Douglas Beazer (The future is solar, January 20) is quite right.

However, we all need to understand the economics of the solar power/hydrogen production processes.

An average solar panel domestic installation produces electricity at an amortised cost of only 5.5 pence per unit (one kWh) and its production of around 3,000 kWh per annum is part consumed and part fed directly into the electricity grid.

It will have a life expectancy of at least 25 years and require little or no maintenance. Thus, since the grid system links us all together, each domestic installation supplies half the requirements of two houses. What is quite immoral is that an owner of a domestic solar array is paid only 3.5 pence per kWh for his surplus production of about 1,500 kWh per annum and has to buy back about 1,500 kWh from his energy supplier when the sun goes down for 25 pence per kWh!

The recent meteoric rise in the cost of imported fossil fuels makes imperative the case for the large-scale installation of solar panels on houses and commercial buildings such as factories, offices and schools.

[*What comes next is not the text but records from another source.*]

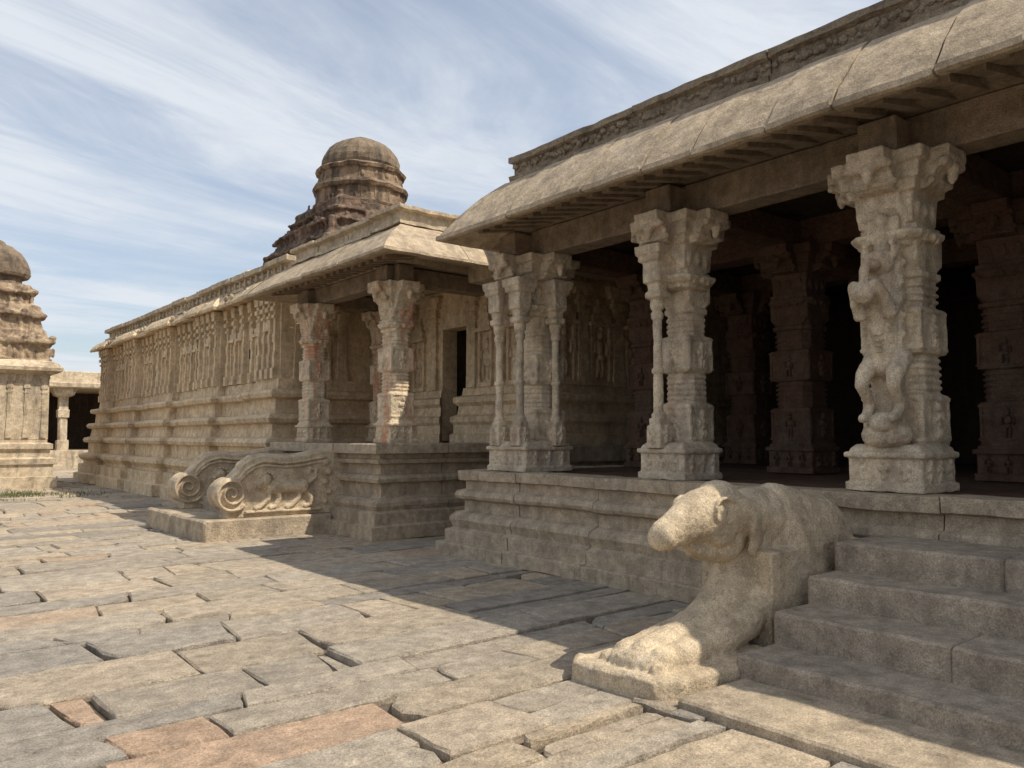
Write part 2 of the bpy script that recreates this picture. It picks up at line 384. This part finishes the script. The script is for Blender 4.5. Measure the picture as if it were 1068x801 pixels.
# ---------------------------------------------------------------- hall body
HR=(6.6,15.5,-6,9.0)
bm=bmesh.new()
ring_profile(bm,HR,[(-.35,0),(.34,0),(.34,.15),(.33,.165),(.25,.17),(.25,.33),(.17,.36),(.19,.42),(.21,.47),(.19,.52),(.13,.56),(.05,.58),(.05,.72),(.13,.75),(.15,.79),(.13,.85),(.04,.88),(.04,.99),(.11,1.005),(.12,1.13),(-.35,1.13)],sides=('x0','y0','y1'),seg=1.3,nsub=12,jo=.014,gap=.006)
finish(bm,'plinth',M_plinth,hall,rough=(.012,4),bevel=.005)
bm=bmesh.new()
for i in range(12):
    for k in range(6):
        x0=6.9+k*1.45; y0=-6+i*1.25
        box(bm,x0,x0+1.44,y0,y0+1.24,.9,1.118+R.uniform(-.004,.004))
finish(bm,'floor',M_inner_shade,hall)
bm=bmesh.new()
bar(bm,'y',-6,8.8,7.02,7.36,CT,CT+.36)
for yy in (-2,.6,3.27,5.72,8.35):
    bar(bm,'x',6.72,7.6,yy-.17,yy+.17,CT+.01,CT+.31)
finish(bm,'beam',M_beam_shade,hall,rough=(.01,3))
bm=bmesh.new()
for xx in (9.5,12.0): bar(bm,'y',-6,8.8,xx-.2,xx+.2,CT,CT+.36)
for yy in (-2,.6,3.27,5.72,8.35):
    bar(bm,'x',7.61,15.2,yy-.18,yy+.18,CT+.01,CT+.33)
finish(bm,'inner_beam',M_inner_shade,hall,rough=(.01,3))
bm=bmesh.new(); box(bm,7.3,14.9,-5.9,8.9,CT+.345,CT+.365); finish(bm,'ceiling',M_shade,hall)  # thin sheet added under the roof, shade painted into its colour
bm=bmesh.new(); box(bm,6.75,15.6,-6,8.95,CT+.37,4.93); finish(bm,'roof',M_beam_shade,hall)
CR=(6.62,15.5,-6,8.15)
cprof=[(-.4,4.47),(.0,4.38),(.45,4.27),(.55,4.225),(.60,4.20),(.68,4.19),(.715,4.205),(.71,4.26),(.675,4.275),(.60,4.39),(.50,4.52),(.39,4.65),(.28,4.77),(.15,4.885),(.05,4.96),(-.05,4.985),(-.4,5.0)]
bm=bmesh.new(); ring_profile(bm,CR,cprof,sides=('x0','y0','y1'),seg=.72,nsub=6,jo=.018,jz=.012,gap=.010)
finish(bm,'cornice',M_corn,hall,rough=(.014,3.4),smooth=False)
bm=bmesh.new(); yy=-5.8
while yy<8.4:
    x0=6.2
    r0=[bm.verts.new(p) for p in ((x0,yy,4.235),(x0,yy+.1,4.235),(x0,yy+.1,4.33),(x0,yy,4.33))]
    r1=[bm.verts.new(p) for p in ((6.98,yy,4.385),(6.98,yy+.1,4.385),(6.98,yy+.1,4.46),(6.98,yy,4.46))]
    skin(bm,[r0,r1]); yy+=.25
finish(bm,'eave_rafters',M_beam_shade,hall,rough=(.006,4))
bm=bmesh.new()
ring_profile(bm,(6.66,15,-6,8.1),[(-.4,4.97),(.05,4.97),(.06,5.03),(.0,5.05),(.0,5.2),(.06,5.22),(.06,5.29),(.02,5.31),(-.4,5.33)],sides=('x0','y1'),seg=1.9,nsub=14,jo=.008,jz=.006,gap=.008)
yy=-1.5
while yy<8.1:
    s=R.uniform(.025,.045); ell(bm,(6.655,yy,5.09+R.uniform(0,.08)),(s,s*R.uniform(.9,1.6),s*1.2),1); yy+=R.uniform(.045,.085)
finish(bm,'carved_parapet',M_par,hall,rough=(.018,7))
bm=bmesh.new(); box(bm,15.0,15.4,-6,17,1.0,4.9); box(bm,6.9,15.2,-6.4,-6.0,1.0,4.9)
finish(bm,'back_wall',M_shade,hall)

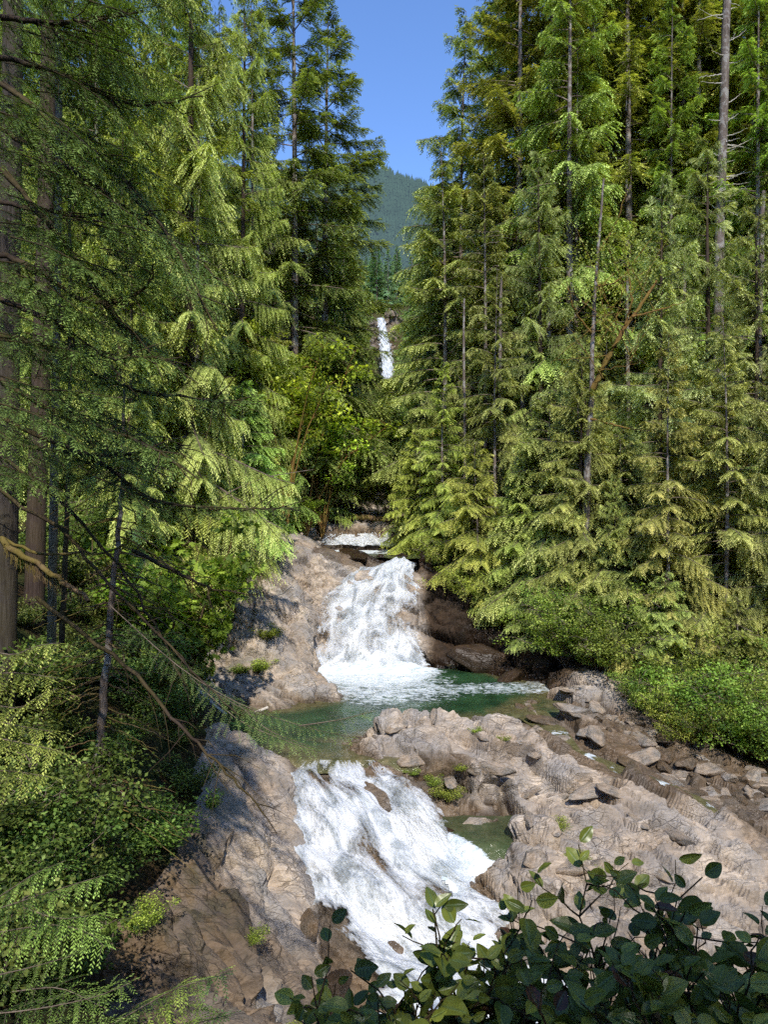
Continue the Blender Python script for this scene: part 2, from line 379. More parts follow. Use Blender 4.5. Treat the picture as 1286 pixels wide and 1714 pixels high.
# normals of the smooth surface
dzy, dzx = np.gradient(GZ0, ys, xs)
nrm = np.stack([-dzx.ravel(), -dzy.ravel(), np.ones(len(gx))], 1); nrm /= np.linalg.norm(nrm, axis=1)[:, None]
PT = np.stack([gx, gy, gz], 1)
near = (rm > .01) & (gy > 5) & (gy < 60)
Q = PT[near]
ca, sa = math.cos(.55), math.sin(.55)      # strata run down to the right
R3 = np.stack([Q[:, 0]*ca-Q[:, 1]*sa*.4, Q[:, 0]*sa+Q[:, 1]*ca, Q[:, 2]+Q[:, 0]*.35], 1)
wv = np.stack([fbm(Q*.8, 3, 5), fbm(Q*.8, 3, 6), fbm(Q*.8, 3, 7)], 1)*.35
v1, e1 = vor(R3*np.array([.55, 1.0, 1.1])+wv, 11)
v2, e2 = vor(R3*np.array([1.5, 2.6, 2.8])+wv*2, 21)
v3, e3 = vor(R3*np.array([4.2, 6.5, 6.5])+wv*3, 31)
f4 = fbm(Q*6, 4, 3, .6)
dsp = (.26+.08*(Q[:, 0] > 1.5))*v1+.11*v2+.03*v3+.012*f4 - .20*(1-ss(0, .07, e1)) - .06*(1-ss(0, .09, e2)) - .015*(1-ss(0, .12, e3))
dsp += .12*fbm(Q*.5, 3, 9)
pl = Q[:, 0]*.51+Q[:, 1]*.86+Q[:, 2]*.9+.55*fbm(Q*.45, 3, 101)      # ledges parallel to the ridge, broken by the joints
saw = lambda t: (t-np.floor(t))
lx_ = _h(np.floor(Q[:, 0]*.7+Q[:, 1]*.3+.6*fbm(Q*.6, 2, 103)), 0*Q[:, 0], 0*Q[:, 0], 5)
sfs = lambda t: (lambda q_: q_*(1-ss(.8, 1, q_))-.4)(saw(t))
led = .20*sfs(pl*.8+lx_*.5)+.09*sfs(pl*2.1+lx_*3)
dsp += led*np.where(Q[:, 0] > 0, 1., .6)
X, Y = Q[:, 0], Q[:, 1]
for (px, py, D, r1, dep) in [(770,1305,18.05,.34,.55),(745,1312,18.0,.25,.4),(905,1290,18.6,.28,.3),(960,1325,17.9,.22,.3),(930,1375,17.0,.3,.35),(1010,1385,16.9,.3,.35),(880,1350,17.4,.22,.4),(700,1290,18.4,.2,.25),(1060,1370,17.0,.25,.25),(960,1450,15.4,.3,.3),(1130,1420,16.3,.22,.25),(640,1235,19.6,.22,.2)]:
    c_ = P(px, py, D); dq = Q-c_; dsp -= dep*np.exp(-((dq*dq*np.array([.6, 1, 1])).sum(1)/r1**2)**1.5)
a_, b_2 = XY(843, 18.6), XY(852, 16.7); ab = b_2-a_; tt_ = np.clip(((Q[:, :2]-a_)@ab)/(ab@ab), 0, 1); dl = np.linalg.norm(Q[:, :2]-a_-tt_[:, None]*ab, axis=1)
dsp -= .6*np.exp(-(dl/.13)**2)
amp = np.ones(len(Q))
under = np.exp(-(stream_d(X, Y)/.5)**2); amp *= 1-.7*under
incas = ss(.5, -.2, np.abs(X-(-.2+np.maximum(0, 16-Y)*.28))-1.9)*ss(18.6, 18, Y); amp *= 1-.7*incas
pool = ss(.15, -.35, Q[:, 2]); amp *= np.where((Y > 18.4) & (Y < 31), 1-.5*pool, 1)
amp *= np.where(Y > 31, .8, 1)
full_ = np.zeros(len(gx)); full_[near] = dsp*amp*rm[near]; full_ = full_.reshape(GX.shape)
pad_ = np.pad(full_, ((1, 1), (3, 3)), mode='edge'); nyy, nxx = full_.shape
sm_ = sum(w_*pad_[1:-1, k_:k_+nxx] for k_, w_ in enumerate((.08, .14, .18, .2, .18, .14, .08)))
full_ = sm_*.5+.5*full_
PT[near] += nrm[near]*(full_.ravel()[near])[:, None]
soil = ~near
PT[soil, 2] += (.10*fbm(PT[soil]*.9, 4, 77)+.05*fbm(PT[soil]*4, 3, 78))*np.clip((np.abs(gy[soil])+8)/20, .3, 4)
# the rock shadows' height grid for placing things
GZ = PT[:, 2].reshape(GX.shape)
def gh(x, y):
    i = int(np.clip(np.searchsorted(xs, x)-1, 0, len(xs)-2)); j = int(np.clip(np.searchsorted(ys, y)-1, 0, len(ys)-2))
    u = (x-xs[i])/(xs[i+1]-xs[i]); v = (y-ys[j])/(ys[j+1]-ys[j])
    return float(GZ[j, i]*(1-u)*(1-v)+GZ[j, i+1]*u*(1-v)+GZ[j+1, i]*(1-u)*v+GZ[j+1, i+1]*u*v)
def wl(y):     # local water level
    return np.interp(y, [8, 12.5, 13.2, 18.1, 18.3, 30.6, 33, 35, 41, 42.5, 300], [-2.9, -2.85, -2.7, .0, 0, 0, 3.8, 4.3, 4.45, 5.4, 5.6])
def inpoly(x, y, poly):
    c = np.zeros(len(x), bool); j = len(poly)-1
    for i in range(len(poly)):
        xi, yi = poly[i]; xj, yj = poly[j]
        c ^= ((yi > y) != (yj > y)) & (x < (xj-xi)*(y-yi)/(yj-yi+1e-12)+xi); j = i
    return c
OUT = [XY(612,20.2), XY(650,21.2), XY(700,21.0), XY(780,20.5), XY(870,20.0), XY(960,19.3), XY(1060,18.5), XY(1150,18.0), XY(1240,17.2), XY(1262,16.0), XY(1250,14.4), XY(1050,13.7), XY(930,14.2), XY(890,14.8),
       XY(862,15.6), XY(858,17.2), XY(770,17.0), XY(722,17.6), XY(672,18.1), XY(640,18.6)]
hgt = PT[:, 2]-wl(gy)
wn = .25*fbm(PT*1.3, 4, 55)
# water hugging the cascade and stream is what wets the rock
dcas = np.abs(gx-(-.25+np.maximum(0, 16-gy)*.30))-2.15
wet = ss(.35, .02, hgt+wn*.6)*np.where(gy < 18, ss(.9, .1, dcas+wn), 1)
wet = np.where((gx > 3.0) & (gy > 18.5) & (gy < 26), np.maximum(wet, .85*ss(.28, -.02, hgt+wn)), wet)
wet = np.maximum(wet, .9*np.exp(-(sd/.7)**2))
wet = np.maximum(wet, ss(2.8, 4.2, gx-(.0+0*gy))*(gy > 25.5)*(gy < 34)*.9)
wet = np.maximum(wet, (gy > 33)*(gx > -3.4+(gy-33)*0)*(gy < 40)*.9)
wet = np.where(inpoly(gx, gy, OUT), wet*ss(.55, .05, dcas+wn*.5)*(gy < 18.7)+ss(-.85, -1.02, PT[:, 2]+wn*.3)*(gy > 15)*ss(3.4, 2.9, gx), wet); wet = np.clip(wet, 0, 1)
l_ = np.interp(gy, LB[:, 0], LB[:, 1]); r_ = np.interp(gy, RB[:, 0], RB[:, 1])
moss = np.clip(ss(1.9, .2, gx-l_)*.9+ss(1.2, .1, r_-gx)+.12*ss(14.5, 12.5, gy)*(gx < 0), 0, 1)
moss = np.maximum(moss, .7*ss(2.8, 3.6, gx)*(gy > 26)*(gy < 33))
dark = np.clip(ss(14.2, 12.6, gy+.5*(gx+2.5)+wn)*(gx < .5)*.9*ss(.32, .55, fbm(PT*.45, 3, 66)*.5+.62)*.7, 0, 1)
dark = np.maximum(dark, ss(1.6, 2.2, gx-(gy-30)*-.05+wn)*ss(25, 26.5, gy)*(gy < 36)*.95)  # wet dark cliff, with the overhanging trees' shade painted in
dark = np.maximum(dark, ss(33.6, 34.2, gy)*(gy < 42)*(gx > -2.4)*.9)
nx, ny = len(xs), len(ys)
idx = np.arange(nx*ny).reshape(ny, nx)
Fq = np.stack([idx[:-1, :-1], idx[:-1, 1:], idx[1:, 1:], idx[1:, :-1]], 2).reshape(-1, 4)
fc = PT[Fq].mean(1); frm = rm[Fq].mean(1)
isout = inpoly(fc[:, 0], fc[:, 1], OUT) & (frm > .5)
isbank = (frm > .5) & ~isout & (fc[:, 0] < -.25-np.where(fc[:, 1] < 18.3, 1.55-np.maximum(0, 16-fc[:, 1])*.30, .25)) & (fc[:, 1] < 36) & ~((fc[:, 1] > 18.6) & (fc[:, 1] < 36) & (fc[:, 2] < -.05)) & (fc[:, 1] < 45)
isrock = (frm > .5) & ~isout & ~isbank & (fc[:, 1] < 300)
rest = ~(isout | isbank | isrock)
def sub(name, mask, mat, label=None, cat=None, kind='structure', smooth=False):
    f = Fq[mask]; u, inv = np.unique(f, return_inverse=True)
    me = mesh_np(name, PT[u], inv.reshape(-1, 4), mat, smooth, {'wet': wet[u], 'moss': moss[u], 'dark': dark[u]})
    return tag(obj(name, me), label, cat, None, kind)
sub('forest_floor', rest, M['ground'], smooth=True)
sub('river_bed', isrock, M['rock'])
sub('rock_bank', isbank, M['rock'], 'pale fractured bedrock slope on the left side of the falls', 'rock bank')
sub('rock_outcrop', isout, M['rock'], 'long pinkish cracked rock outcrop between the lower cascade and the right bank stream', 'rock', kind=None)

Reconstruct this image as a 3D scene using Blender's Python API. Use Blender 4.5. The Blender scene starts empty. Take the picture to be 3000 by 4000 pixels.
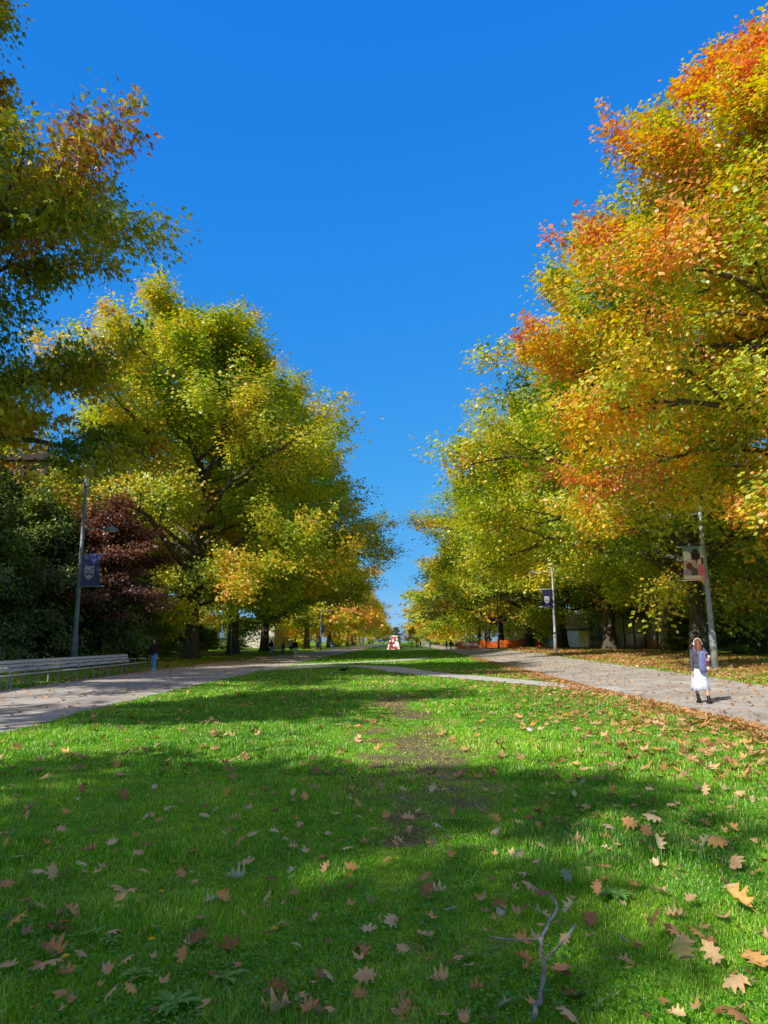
import bpy, bmesh, math, random
import numpy as np
from mathutils import Vector, Matrix, Quaternion
PI = math.pi
R = math.radians
C = bpy.context.scene.collection
SC = bpy.context.scene

# ------------------------------------------------------------------ materials
def new_mat(name):
    m = bpy.data.materials.new(name); m.use_nodes = True
    nt = m.node_tree; nt.nodes.clear()
    return m, nt, nt.nodes, nt.links

def simple(name, col, rough=0.7, metal=0.0, noise=0.12, nscale=8.0, bump=0.0, spec=0.3):
    m, nt, N, L = new_mat(name)
    out = N.new('ShaderNodeOutputMaterial'); b = N.new('ShaderNodeBsdfPrincipled')
    tc = N.new('ShaderNodeTexCoord'); nz = N.new('ShaderNodeTexNoise')
    nz.inputs['Scale'].default_value = nscale; nz.inputs['Detail'].default_value = 5
    L.new(tc.outputs['Object'], nz.inputs['Vector'])
    mx = N.new('ShaderNodeMixRGB'); mx.blend_type = 'MULTIPLY'; mx.inputs[0].default_value = 1
    mx.inputs[1].default_value = (*col, 1)
    rp = N.new('ShaderNodeValToRGB')
    rp.color_ramp.elements[0].position = 0.3; rp.color_ramp.elements[1].position = 0.7
    a = 1 - noise * 2; rp.color_ramp.elements[0].color = (a, a, a, 1); c2 = 1 + noise
    rp.color_ramp.elements[1].color = (c2, c2, c2, 1)
    L.new(nz.outputs['Fac'], rp.inputs[0]); L.new(rp.outputs[0], mx.inputs[2])
    L.new(mx.outputs[0], b.inputs['Base Color'])
    b.inputs['Roughness'].default_value = rough; b.inputs['Metallic'].default_value = metal
    b.inputs['Specular IOR Level'].default_value = spec
    if bump:
        bp = N.new('ShaderNodeBump'); bp.inputs['Strength'].default_value = bump
        bp.inputs['Distance'].default_value = 0.02
        L.new(nz.outputs['Fac'], bp.inputs['Height']); L.new(bp.outputs[0], b.inputs['Normal'])
    L.new(b.outputs[0], out.inputs[0])
    return m

def ramp(N, stops):
    rp = N.new('ShaderNodeValToRGB'); e = rp.color_ramp.elements
    while len(e) < len(stops): e.new(0.5)
    for el, (p, c) in zip(e, stops):
        el.position = p; el.color = (*c, 1)
    return rp

def foliage_mat(name, stops, transl=0.35):
    m, nt, N, L = new_mat(name)
    out = N.new('ShaderNodeOutputMaterial')
    at = N.new('ShaderNodeAttribute'); at.attribute_name = 'hue'
    av = N.new('ShaderNodeAttribute'); av.attribute_name = 'val'
    ao = N.new('ShaderNodeAttribute'); ao.attribute_type = 'OBJECT'; ao.attribute_name = 'autumn'
    ad = N.new('ShaderNodeMath'); ad.operation = 'ADD'
    L.new(at.outputs['Fac'], ad.inputs[0]); L.new(ao.outputs['Fac'], ad.inputs[1])
    rp = ramp(N, stops); L.new(ad.outputs[0], rp.inputs[0])
    mx = N.new('ShaderNodeMixRGB'); mx.blend_type = 'MULTIPLY'; mx.inputs[0].default_value = 1
    L.new(rp.outputs[0], mx.inputs[1]); L.new(av.outputs['Fac'], mx.inputs[2])
    df = N.new('ShaderNodeBsdfDiffuse'); tr = N.new('ShaderNodeBsdfTranslucent')
    gl = N.new('ShaderNodeBsdfGlossy'); gl.inputs['Roughness'].default_value = 0.45
    L.new(mx.outputs[0], df.inputs[0])
    hs = N.new('ShaderNodeHueSaturation'); hs.inputs['Saturation'].default_value = 1.15
    hs.inputs['Value'].default_value = 1.25
    L.new(mx.outputs[0], hs.inputs['Color']); L.new(hs.outputs[0], tr.inputs[0])
    a = N.new('ShaderNodeMixShader'); a.inputs[0].default_value = transl
    L.new(df.outputs[0], a.inputs[1]); L.new(tr.outputs[0], a.inputs[2])
    b = N.new('ShaderNodeMixShader'); b.inputs[0].default_value = 0.06
    L.new(a.outputs[0], b.inputs[1]); L.new(gl.outputs[0], b.inputs[2])
    L.new(b.outputs[0], out.inputs[0])
    return m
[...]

The current price of imported electricity has pushed up its retail price to at least 25 pence/kWh. Since our energy companies are largely owned by unscrupulous foreign investors, the equivalent of 75 per cent of what we spend on energy from overseas providers could be saved by producing it ourselves with solar panels.

Our Government could therefore easily subsidise a third of the cost of a solar panel installation of £1,333 to each householder with a suitable physical aspect to the sun as an incentive to install them. Also, it could compel every suitable house rented, constructed or sold to be equipped with them for only about 0.7 per cent of its value. Our economy would save a fortune on our gross energy import and be able to turn surplus green power into green hydrogen for storage for night consumption, fuelling our trains, HGVs, cars and air conditioning in the summer months when temperatures of over 40 degrees C will be common.

A further advantage of domestic solar energy production is the fact that it is produced at the point of use.

This avoids huge new investments in the electricity grid system and its sub-stations by giving grants to landowners and farmers who will then charge as much for power as they can get.

People that I have explained these facts to have been amazed to know that there are ways in which the world can avoid a climate catastrophe. One person almost wept in relief. The public and our Government need these matters spelled out to them in a language they can understand.

Ironically, the huge prices now being demanded for imported energy derived from fossil fuels simply provide greater incentives to provide our own. It is free, after all!